Beth WakelingShredder

I’ll be honest I really didn’t want to test these Step On bindings, I’ve remained firmly in the ‘these are a stupid gimmick’ camp. So when I was tasked with taking them out for a spin it’s safe to say I was planning a ‘one and done’ kind of verdict. Although this review is about the bindings, I have to mention the boots as well because they have to go together. I don’t have much of a Burton foot, but the boots seemed to have a slightly higher instep than others I’ve tried, so were more my shape than I’ve experienced before.

“On piste they felt like normal bindings”

Getting the boots connected to the binding is really idiot proof, it didn’t take any special tricks or particular pressure.
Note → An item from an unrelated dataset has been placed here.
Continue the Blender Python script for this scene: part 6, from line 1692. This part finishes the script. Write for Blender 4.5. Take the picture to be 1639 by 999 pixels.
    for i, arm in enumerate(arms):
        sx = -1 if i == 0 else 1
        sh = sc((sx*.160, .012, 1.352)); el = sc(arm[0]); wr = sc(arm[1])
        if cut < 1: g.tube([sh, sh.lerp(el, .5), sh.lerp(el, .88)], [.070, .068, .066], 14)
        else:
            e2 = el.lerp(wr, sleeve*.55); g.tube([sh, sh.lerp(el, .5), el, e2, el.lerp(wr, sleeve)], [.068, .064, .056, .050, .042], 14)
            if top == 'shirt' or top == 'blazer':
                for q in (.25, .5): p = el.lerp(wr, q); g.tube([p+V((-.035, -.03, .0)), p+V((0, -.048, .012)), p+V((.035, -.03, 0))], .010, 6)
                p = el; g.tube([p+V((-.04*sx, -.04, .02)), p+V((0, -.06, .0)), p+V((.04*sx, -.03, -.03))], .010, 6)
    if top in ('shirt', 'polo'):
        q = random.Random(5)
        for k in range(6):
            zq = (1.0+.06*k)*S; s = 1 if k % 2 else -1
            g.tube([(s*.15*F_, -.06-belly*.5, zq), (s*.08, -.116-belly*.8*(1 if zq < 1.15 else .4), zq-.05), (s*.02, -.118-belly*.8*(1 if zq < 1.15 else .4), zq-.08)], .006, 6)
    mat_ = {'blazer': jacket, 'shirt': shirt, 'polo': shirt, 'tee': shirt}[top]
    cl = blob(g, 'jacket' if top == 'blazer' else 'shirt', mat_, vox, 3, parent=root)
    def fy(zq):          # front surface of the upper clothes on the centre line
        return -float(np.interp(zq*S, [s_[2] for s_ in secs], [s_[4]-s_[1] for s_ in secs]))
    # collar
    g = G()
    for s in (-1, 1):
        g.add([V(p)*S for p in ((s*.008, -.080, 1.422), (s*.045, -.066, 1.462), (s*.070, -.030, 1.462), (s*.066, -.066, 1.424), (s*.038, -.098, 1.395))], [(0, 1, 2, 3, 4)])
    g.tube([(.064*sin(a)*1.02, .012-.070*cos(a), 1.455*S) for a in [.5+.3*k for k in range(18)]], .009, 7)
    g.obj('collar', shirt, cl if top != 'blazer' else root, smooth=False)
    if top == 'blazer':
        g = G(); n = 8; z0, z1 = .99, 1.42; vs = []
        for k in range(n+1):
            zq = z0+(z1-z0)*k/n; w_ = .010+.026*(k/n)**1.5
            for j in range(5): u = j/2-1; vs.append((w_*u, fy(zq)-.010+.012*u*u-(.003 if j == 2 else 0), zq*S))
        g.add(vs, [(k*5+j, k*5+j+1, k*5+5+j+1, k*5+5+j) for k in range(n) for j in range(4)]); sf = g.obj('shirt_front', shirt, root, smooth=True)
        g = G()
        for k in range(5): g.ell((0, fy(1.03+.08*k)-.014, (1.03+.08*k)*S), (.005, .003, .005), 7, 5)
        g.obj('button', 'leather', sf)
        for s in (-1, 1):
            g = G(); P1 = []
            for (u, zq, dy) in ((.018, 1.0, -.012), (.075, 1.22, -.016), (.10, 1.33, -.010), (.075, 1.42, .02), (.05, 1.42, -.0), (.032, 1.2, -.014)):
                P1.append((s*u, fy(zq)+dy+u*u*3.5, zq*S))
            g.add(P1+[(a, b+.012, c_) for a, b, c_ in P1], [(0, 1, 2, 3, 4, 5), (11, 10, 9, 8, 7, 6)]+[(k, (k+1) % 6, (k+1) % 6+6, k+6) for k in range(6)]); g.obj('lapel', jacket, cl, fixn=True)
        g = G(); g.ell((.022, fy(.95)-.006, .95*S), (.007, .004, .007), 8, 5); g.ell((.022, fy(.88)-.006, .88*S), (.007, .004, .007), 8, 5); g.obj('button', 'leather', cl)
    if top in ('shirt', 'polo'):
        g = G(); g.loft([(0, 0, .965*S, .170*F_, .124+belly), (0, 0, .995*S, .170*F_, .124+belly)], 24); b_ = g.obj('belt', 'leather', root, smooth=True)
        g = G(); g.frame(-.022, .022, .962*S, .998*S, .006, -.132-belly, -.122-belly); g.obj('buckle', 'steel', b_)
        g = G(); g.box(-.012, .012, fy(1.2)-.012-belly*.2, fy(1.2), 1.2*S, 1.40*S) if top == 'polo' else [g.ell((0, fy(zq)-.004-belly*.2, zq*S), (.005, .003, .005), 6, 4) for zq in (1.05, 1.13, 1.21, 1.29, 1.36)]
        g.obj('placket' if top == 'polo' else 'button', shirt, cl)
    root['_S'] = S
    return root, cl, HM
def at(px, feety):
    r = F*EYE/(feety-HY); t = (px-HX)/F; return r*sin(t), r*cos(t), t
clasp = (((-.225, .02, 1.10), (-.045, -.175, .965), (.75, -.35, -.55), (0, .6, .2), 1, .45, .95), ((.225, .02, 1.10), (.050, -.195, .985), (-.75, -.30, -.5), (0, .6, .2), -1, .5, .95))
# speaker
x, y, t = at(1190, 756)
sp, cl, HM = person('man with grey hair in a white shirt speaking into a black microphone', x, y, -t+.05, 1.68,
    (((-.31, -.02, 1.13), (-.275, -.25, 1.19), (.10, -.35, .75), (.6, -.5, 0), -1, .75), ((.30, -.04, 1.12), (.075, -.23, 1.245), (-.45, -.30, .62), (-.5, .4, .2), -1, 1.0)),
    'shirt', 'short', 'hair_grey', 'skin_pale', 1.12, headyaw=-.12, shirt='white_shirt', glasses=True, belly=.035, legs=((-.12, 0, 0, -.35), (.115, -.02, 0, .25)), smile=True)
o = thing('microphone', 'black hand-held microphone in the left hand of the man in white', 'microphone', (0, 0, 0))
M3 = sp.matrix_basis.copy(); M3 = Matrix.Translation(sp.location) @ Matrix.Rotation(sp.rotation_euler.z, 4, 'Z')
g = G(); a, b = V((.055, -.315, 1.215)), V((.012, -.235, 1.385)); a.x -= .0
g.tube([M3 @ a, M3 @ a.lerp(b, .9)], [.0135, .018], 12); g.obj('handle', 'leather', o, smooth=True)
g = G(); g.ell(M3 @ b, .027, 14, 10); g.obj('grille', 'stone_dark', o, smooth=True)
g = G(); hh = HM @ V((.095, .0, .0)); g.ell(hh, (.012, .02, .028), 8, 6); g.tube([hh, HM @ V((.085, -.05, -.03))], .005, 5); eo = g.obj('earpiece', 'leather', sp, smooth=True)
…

I tried my hardest to wiggle my foot out of the binding before getting started riding, hoping to catch them out somehow, but didn’t manage to get anywhere. I took it a little slower than usual at first, trying to test the water and admittedly I was a bit worried that for some reason they’d unclip and I’d find myself in a bit of a pickle.

After a warm up lap, I decided to go for it properly. On piste they felt like normal bindings, still responsive, no lack of control on the toe side which is what I was expecting. I assumed there would be a tiny delay getting onto my toes but it felt legit. I didn’t take any big slams wearing them, and I’d be curious to see for myself how they handled a real rag doll moment.

My gripe with them was in powder, after boot packing for a bit and trying to step in, I had some trouble trying to get attached when standing in deeper snow. It’s understandable as there wasn’t a secure base of snow to push onto, but it felt pretty sketchy. Overall, a really option for people who don’t want to bend/sit down or who maybe ride with skiers and want to be speedy getting started. Would I buy them? Probably not. It was more a mental block than anything else- looking down whilst riding to see no straps left me feeling a bit funky.